The Democrats, on the other hand, desire equal rights for all, and free competition between all economic enterprises; they approve of all centrifugal and individualistic tendencies. And yet if the state does not exert some regulative influence, the less moral elements of society will misuse their freedom, and they will be freer in the end than the citizens who scrupulously and strictly govern themselves. And the spirit of unrestraint and immorality will be ever more in evidence. The Democratic party will be forced to make concessions to this idea if it desires to retain its domination over the masses, and any one who first begins to make concessions to individual crookedness is necessarily inoculated. Thus it happens that in the Republican party there is a tendency to introduce corruption from above, and in the Democratic party from below.
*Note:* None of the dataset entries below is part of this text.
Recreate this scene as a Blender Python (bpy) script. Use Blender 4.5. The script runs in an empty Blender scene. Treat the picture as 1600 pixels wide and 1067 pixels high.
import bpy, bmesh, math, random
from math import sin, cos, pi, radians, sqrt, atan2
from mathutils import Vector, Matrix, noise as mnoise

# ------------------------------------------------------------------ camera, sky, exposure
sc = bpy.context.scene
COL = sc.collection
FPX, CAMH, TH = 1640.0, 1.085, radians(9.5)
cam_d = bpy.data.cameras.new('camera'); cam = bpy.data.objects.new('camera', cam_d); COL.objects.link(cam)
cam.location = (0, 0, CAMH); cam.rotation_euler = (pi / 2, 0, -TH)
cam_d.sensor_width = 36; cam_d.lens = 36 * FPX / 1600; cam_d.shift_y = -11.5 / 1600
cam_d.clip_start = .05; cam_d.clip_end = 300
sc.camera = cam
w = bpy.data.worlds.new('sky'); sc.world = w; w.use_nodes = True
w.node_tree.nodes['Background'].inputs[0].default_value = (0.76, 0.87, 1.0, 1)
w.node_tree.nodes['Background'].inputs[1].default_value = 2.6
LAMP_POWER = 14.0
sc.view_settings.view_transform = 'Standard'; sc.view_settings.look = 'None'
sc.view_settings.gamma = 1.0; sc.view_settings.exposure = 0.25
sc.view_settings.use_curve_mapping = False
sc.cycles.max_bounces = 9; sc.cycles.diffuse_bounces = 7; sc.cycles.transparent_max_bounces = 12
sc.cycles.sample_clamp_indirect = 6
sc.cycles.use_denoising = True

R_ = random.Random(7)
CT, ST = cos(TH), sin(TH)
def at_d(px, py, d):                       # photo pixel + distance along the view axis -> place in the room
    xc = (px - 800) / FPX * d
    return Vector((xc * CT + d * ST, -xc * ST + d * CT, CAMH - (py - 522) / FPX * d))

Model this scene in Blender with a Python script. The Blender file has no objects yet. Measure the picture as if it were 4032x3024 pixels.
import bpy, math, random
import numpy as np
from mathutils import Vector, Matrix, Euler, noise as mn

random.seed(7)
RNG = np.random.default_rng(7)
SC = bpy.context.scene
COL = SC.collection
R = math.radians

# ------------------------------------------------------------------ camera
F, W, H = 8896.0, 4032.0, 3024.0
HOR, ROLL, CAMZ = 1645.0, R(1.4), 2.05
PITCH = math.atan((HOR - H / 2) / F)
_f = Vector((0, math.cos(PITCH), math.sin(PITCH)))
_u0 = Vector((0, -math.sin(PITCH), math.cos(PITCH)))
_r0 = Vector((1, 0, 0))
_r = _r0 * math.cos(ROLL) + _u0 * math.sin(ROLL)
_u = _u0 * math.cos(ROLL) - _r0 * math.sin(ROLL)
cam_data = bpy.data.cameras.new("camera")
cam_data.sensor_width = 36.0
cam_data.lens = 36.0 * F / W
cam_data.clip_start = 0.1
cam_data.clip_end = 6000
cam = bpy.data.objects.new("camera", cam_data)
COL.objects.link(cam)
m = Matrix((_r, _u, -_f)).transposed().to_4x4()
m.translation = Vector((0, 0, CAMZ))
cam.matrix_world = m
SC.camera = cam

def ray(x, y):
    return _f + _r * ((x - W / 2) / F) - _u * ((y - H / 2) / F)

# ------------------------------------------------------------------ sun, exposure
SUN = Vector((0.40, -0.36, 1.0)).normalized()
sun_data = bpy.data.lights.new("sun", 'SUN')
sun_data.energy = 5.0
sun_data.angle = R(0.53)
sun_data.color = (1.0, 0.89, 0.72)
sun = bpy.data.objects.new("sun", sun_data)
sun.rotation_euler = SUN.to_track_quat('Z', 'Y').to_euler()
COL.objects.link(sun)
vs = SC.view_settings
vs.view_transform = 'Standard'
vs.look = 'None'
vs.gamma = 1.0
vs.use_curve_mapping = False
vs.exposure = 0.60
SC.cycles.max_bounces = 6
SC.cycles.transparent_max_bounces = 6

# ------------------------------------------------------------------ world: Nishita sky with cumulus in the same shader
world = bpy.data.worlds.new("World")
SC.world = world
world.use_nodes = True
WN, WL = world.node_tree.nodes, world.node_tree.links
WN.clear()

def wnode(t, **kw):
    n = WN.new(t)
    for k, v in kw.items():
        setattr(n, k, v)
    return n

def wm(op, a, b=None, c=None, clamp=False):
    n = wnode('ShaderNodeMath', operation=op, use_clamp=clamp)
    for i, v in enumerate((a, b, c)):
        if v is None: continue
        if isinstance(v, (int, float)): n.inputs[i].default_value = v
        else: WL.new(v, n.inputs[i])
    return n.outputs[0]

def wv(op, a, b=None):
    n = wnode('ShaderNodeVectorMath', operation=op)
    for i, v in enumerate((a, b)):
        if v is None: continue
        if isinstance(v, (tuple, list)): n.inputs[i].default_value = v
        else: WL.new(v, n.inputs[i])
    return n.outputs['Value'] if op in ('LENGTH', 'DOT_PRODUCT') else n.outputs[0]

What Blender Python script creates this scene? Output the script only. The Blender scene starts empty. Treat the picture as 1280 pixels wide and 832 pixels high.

If in a large town, say, the Republican party is dominant, the chief public enemies will be the industrial corporations, with their tremendous means and their watered securities; but if the Democratic party is uppermost, the worst enemies will be the liquor dealers, procurers, and gamblers. Correspondingly, in the former case, the honour of the city council which closes huge contracts with stock companies will succumb, while in the latter it will be the conscience of the policeman on the corner who pockets a little consideration when the bar-keeper wants to keep open beyond the legal hour. And since the temptation to take small bribes are ten thousand times more frequent than the chances for graft on a large scale, the total damage to public morals is about the same in both cases. But we must repeat once more that these delinquencies are after all the exception rather than the rule, and happily are for the most part expiated behind the bars of a penitentiary.